Hanna Gronkiewicz-Waltz do parlamentu? "Będzie propozycja, to się zastanowię"
- Nie wykluczam. Będzie propozycja, to się zastanowię - tak Hanna Gronkiewicz-Waltz mówiła o ewentualnym starcie w wyborach do polskiego parlamentu.
2019-06-07, 07:00
Była prezydent Warszawy zwróciła się na antenie TVN24 do Donalda Tuska, przewodniczącego Rady Europejskiej, ws. wyborów do polskiego parlamentu. - Podpowiem Donaldowi Tuskowi.

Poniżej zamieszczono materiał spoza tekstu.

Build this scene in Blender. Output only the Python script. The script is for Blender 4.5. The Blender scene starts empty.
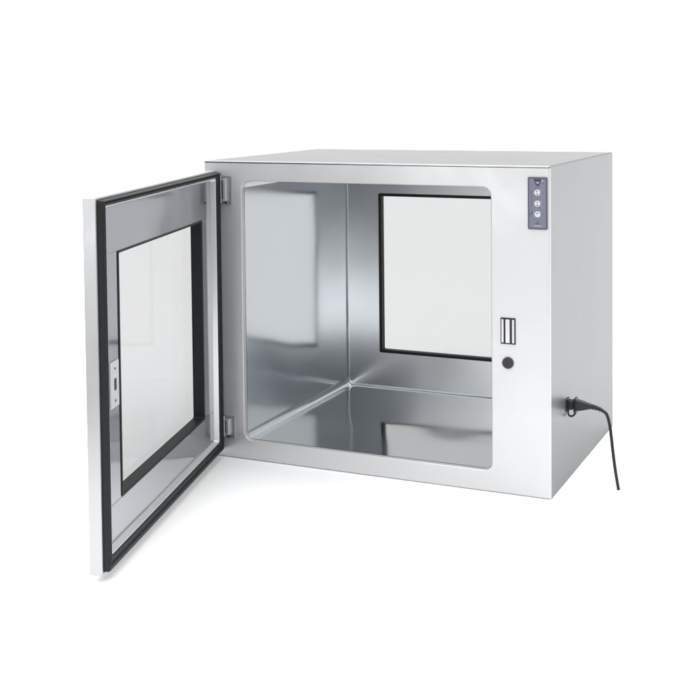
import bpy, bmesh, math, random
from mathutils import Vector, Matrix
random.seed(4)
SC = bpy.context.scene
COL = SC.collection
PI = math.pi

# ------------------------------------------------------------------ sizes (metres)
W, H, D = 0.8331, 0.700, 0.605            # cabinet
OX0, OX1, OZ0, OZ1 = 0.1005, 0.7045, 0.0455, 0.6535   # front opening
YB = 0.586                                 # inner face of the back wall
WX0, WX1, WZ0, WZ1 = 0.1965, 0.612, 0.1420, 0.5810    # back window cut-out

# ------------------------------------------------------------------ materials
def new_mat(name):
    m = bpy.data.materials.new(name); m.use_nodes = True
    nt = m.node_tree
    b = nt.nodes['Principled BSDF']
    return m, nt, b

def N(nt, kind, **kw):
    n = nt.nodes.new(kind)
    for k, v in kw.items():
        if k in n.inputs: n.inputs[k].default_value = v
        else: setattr(n, k, v)
    return n

def steel(name, col, rough, grain=(3, 3, 160), grain_bump=0.02, wave=0.0, wave_scale=3.0, smear=0.08, aniso=0.0, metal=1.0, edge=1.0):
    m, nt, b = new_mat(name)
    L = nt.links.new
    b.inputs['Metallic'].default_value = metal
    b.inputs['Base Color'].default_value = (*col, 1)
    tc = N(nt, 'ShaderNodeTexCoord')
    # brushed grain
    mp = N(nt, 'ShaderNodeMapping'); mp.inputs['Scale'].default_value = grain
    L(tc.outputs['Object'], mp.inputs['Vector'])
    gr = N(nt, 'ShaderNodeTexNoise', Scale=6.0, Detail=4.0, Roughness=0.65)
    L(mp.outputs[0], gr.inputs['Vector'])
    # hand smears and polishing clouds
    sm = N(nt, 'ShaderNodeTexNoise', Scale=7.0 if grain_bump else 4.0, Detail=5.0 if grain_bump else 1.5, Roughness=0.6, Distortion=0.6 if grain_bump else 0.0)
    L(tc.outputs['Object'], sm.inputs['Vector'])
    mr = N(nt, 'ShaderNodeMapRange'); mr.interpolation_type = 'SMOOTHSTEP'; mr.inputs['From Min'].default_value = 0.2; mr.inputs['From Max'].default_value = 0.8
    mr.inputs['To Min'].default_value = max(0.02, rough - smear); mr.inputs['To Max'].default_value = rough + smear
    L(sm.outputs['Fac'], mr.inputs['Value'])
    mg = N(nt, 'ShaderNodeMath', operation='MULTIPLY_ADD'); mg.inputs[1].default_value = (0.10 if grain_bump else 0.0) * min(1, rough * 4)
    L(gr.outputs['Fac'], mg.inputs[0]); L(mr.outputs[0], mg.inputs[2])
    ms = N(nt, 'ShaderNodeMath', operation='SUBTRACT'); ms.inputs[1].default_value = (0.05 if grain_bump else 0.0) * min(1, rough * 4); ms.use_clamp = True
    L(mg.outputs[0], ms.inputs[0]); L(ms.outputs[0], b.inputs['Roughness'])
    # colour varies very slightly with the grain
    mx = N(nt, 'ShaderNodeMix', data_type='RGBA')
    mx.inputs[6].default_value = (*[c * (0.95 if grain_bump else 0.985) for c in col], 1); mx.inputs[7].default_value = (*[min(1, c * (1.04 if grain_bump else 1.01)) for c in col], 1)
    L((gr if grain_bump else sm).outputs['Fac'], mx.inputs[0]); L(mx.outputs[2], b.inputs['Base Color'])
    b1 = N(nt, 'ShaderNodeBump', Strength=1.0, Distance=0.00006 * grain_bump / 0.02)
    L(gr.outputs['Fac'], b1.inputs['Height'])
    last = b1
    if wave:
        wn = N(nt, 'ShaderNodeTexNoise', Scale=wave_scale, Detail=0.6, Roughness=0.4)
        L(tc.outputs['Object'], wn.inputs['Vector'])
        b2 = N(nt, 'ShaderNodeBump', Strength=1.0, Distance=wave)
        L(wn.outputs['Fac'], b2.inputs['Height']); L(b1.outputs[0], b2.inputs['Normal'])
        last = b2
    L(last.outputs[0], b.inputs['Normal'])
    b.inputs['Specular Tint'].default_value = (edge, edge, edge, 1)   # reflectance towards grazing angles
    if aniso: b.inputs['Anisotropic'].default_value = aniso
    return m

def plain(name, col, rough=0.5, metal=0.0, noise=0.0, scale=60, spec=0.5, bump=0.0):
    m, nt, b = new_mat(name)
    b.inputs['Base Color'].default_value = (*col, 1)
    b.inputs['Roughness'].default_value = rough
    b.inputs['Metallic'].default_value = metal
    b.inputs['Specular IOR Level'].default_value = spec
    tc = N(nt, 'ShaderNodeTexCoord')
    n = N(nt, 'ShaderNodeTexNoise', Scale=scale, Detail=4.0)
    nt.links.new(tc.outputs['Object'], n.inputs['Vector'])
    mx = N(nt, 'ShaderNodeMix', data_type='RGBA')
    mx.inputs[6].default_value = (*[c * (1 - noise) for c in col], 1); mx.inputs[7].default_value = (*[min(1, c * (1 + noise)) for c in col], 1)
    nt.links.new(n.outputs['Fac'], mx.inputs[0]); nt.links.new(mx.outputs[2], b.inputs['Base Color'])
    if bump:
        bp = N(nt, 'ShaderNodeBump', Strength=1.0, Distance=bump)
        nt.links.new(n.outputs['Fac'], bp.inputs['Height']); nt.links.new(bp.outputs[0], b.inputs['Normal'])
    return m

def glass(name, t):
    m, nt, b = new_mat(name)
    nt.nodes.remove(b)
    out = nt.nodes['Material Output']
    lw = N(nt, 'ShaderNodeLayerWeight', Blend=0.5)            # grazing gloss, the same from both faces of the pane
    pw = N(nt, 'ShaderNodeMath', operation='POWER'); pw.inputs[1].default_value = 5.0
    nt.links.new(lw.outputs['Facing'], pw.inputs[0])
    fr = N(nt, 'ShaderNodeMath', operation='MULTIPLY_ADD'); fr.inputs[1].default_value = 0.30; fr.inputs[2].default_value = 0.004
    nt.links.new(pw.outputs[0], fr.inputs[0])
    tr = N(nt, 'ShaderNodeBsdfTransparent'); tr.inputs[0].default_value = (*t, 1)
    gl = N(nt, 'ShaderNodeBsdfGlossy', Roughness=0.02)
    gl.inputs[0].default_value = (1, 1, 1, 1)
    mx = N(nt, 'ShaderNodeMixShader')
    nt.links.new(fr.outputs[0], mx.inputs[0]); nt.links.new(tr.outputs[0], mx.inputs[1]); nt.links.new(gl.outputs[0], mx.inputs[2])
    nt.links.new(mx.outputs[0], out.inputs[0])
    return m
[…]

Sam Senat nie wystarczy. Ja nie namawiam, tylko troszkę piłeczkę do niego odwracam, że musi to wziąć poważnie pod uwagę. Senat może tylko opóźnić, natomiast klucz jest przy Sejmie - powiedziała Gronkiewicz-Waltz.
Była prezydent Warszawy była również pytana o pomysł startu samorządowców do Senatu z list opozycji. - To nie byłoby dobre. Jeśli samorządowcy myślą o Senacie, to w Senacie musi być jeden kandydat opozycyjny, w zależności od tego, jaka to będzie opozycja, która wygra, bo jest tam większościowa ordynacja. Jednym słowem myślą o Senacie, tam też niektórzy chcą do Sejmu. W tym momencie to jest najgorsza z możliwych propozycji, żeby była jeszcze jakaś odrębna reprezentacja, organizacja - przekonywała.